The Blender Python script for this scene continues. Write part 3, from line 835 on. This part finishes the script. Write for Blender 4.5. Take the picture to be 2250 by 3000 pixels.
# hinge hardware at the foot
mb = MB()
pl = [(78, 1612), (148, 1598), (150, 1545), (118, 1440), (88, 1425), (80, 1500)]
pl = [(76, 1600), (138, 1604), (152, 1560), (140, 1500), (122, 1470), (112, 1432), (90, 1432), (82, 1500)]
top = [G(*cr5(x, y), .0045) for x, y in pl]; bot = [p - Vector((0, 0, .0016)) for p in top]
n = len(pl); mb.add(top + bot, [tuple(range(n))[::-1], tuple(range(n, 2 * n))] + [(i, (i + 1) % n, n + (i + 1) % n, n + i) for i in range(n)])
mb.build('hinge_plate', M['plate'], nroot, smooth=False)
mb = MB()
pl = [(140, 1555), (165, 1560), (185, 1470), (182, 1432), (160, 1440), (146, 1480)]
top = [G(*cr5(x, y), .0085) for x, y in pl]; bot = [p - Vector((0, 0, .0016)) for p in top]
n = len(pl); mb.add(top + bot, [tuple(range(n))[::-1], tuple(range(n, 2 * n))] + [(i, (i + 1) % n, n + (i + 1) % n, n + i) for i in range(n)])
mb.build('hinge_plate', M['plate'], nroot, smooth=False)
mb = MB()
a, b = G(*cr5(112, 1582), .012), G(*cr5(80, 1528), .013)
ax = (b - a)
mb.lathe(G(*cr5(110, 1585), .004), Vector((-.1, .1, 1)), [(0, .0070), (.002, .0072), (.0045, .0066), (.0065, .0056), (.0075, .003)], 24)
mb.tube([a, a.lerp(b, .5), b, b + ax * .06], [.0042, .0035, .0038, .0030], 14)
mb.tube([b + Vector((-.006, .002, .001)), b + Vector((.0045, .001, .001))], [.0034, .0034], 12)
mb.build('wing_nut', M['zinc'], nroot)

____

• Exercise task:
Reproduce the whole listing word for word.

• Solution to this problem:
The Blender Python script for this scene continues. Write part 3, from line 835 on. This part finishes the script. Write for Blender 4.5. Take the picture to be 2250 by 3000 pixels.
# hinge hardware at the foot
mb = MB()
pl = [(78, 1612), (148, 1598), (150, 1545), (118, 1440), (88, 1425), (80, 1500)]
pl = [(76, 1600), (138, 1604), (152, 1560), (140, 1500), (122, 1470), (112, 1432), (90, 1432), (82, 1500)]
top = [G(*cr5(x, y), .0045) for x, y in pl]; bot = [p - Vector((0, 0, .0016)) for p in top]
n = len(pl); mb.add(top + bot, [tuple(range(n))[::-1], tuple(range(n, 2 * n))] + [(i, (i + 1) % n, n + (i + 1) % n, n + i) for i in range(n)])
mb.build('hinge_plate', M['plate'], nroot, smooth=False)
mb = MB()
pl = [(140, 1555), (165, 1560), (185, 1470), (182, 1432), (160, 1440), (146, 1480)]
top = [G(*cr5(x, y), .0085) for x, y in pl]; bot = [p - Vector((0, 0, .0016)) for p in top]
n = len(pl); mb.add(top + bot, [tuple(range(n))[::-1], tuple(range(n, 2 * n))] + [(i, (i + 1) % n, n + (i + 1) % n, n + i) for i in range(n)])
mb.build('hinge_plate', M['plate'], nroot, smooth=False)
mb = MB()
a, b = G(*cr5(112, 1582), .012), G(*cr5(80, 1528), .013)
ax = (b - a)
mb.lathe(G(*cr5(110, 1585), .004), Vector((-.1, .1, 1)), [(0, .0070), (.002, .0072), (.0045, .0066), (.0065, .0056), (.0075, .003)], 24)
mb.tube([a, a.lerp(b, .5), b, b + ax * .06], [.0042, .0035, .0038, .0030], 14)
mb.tube([b + Vector((-.006, .002, .001)), b + Vector((.0045, .001, .001))], [.0034, .0034], 12)
mb.build('wing_nut', M['zinc'], nroot)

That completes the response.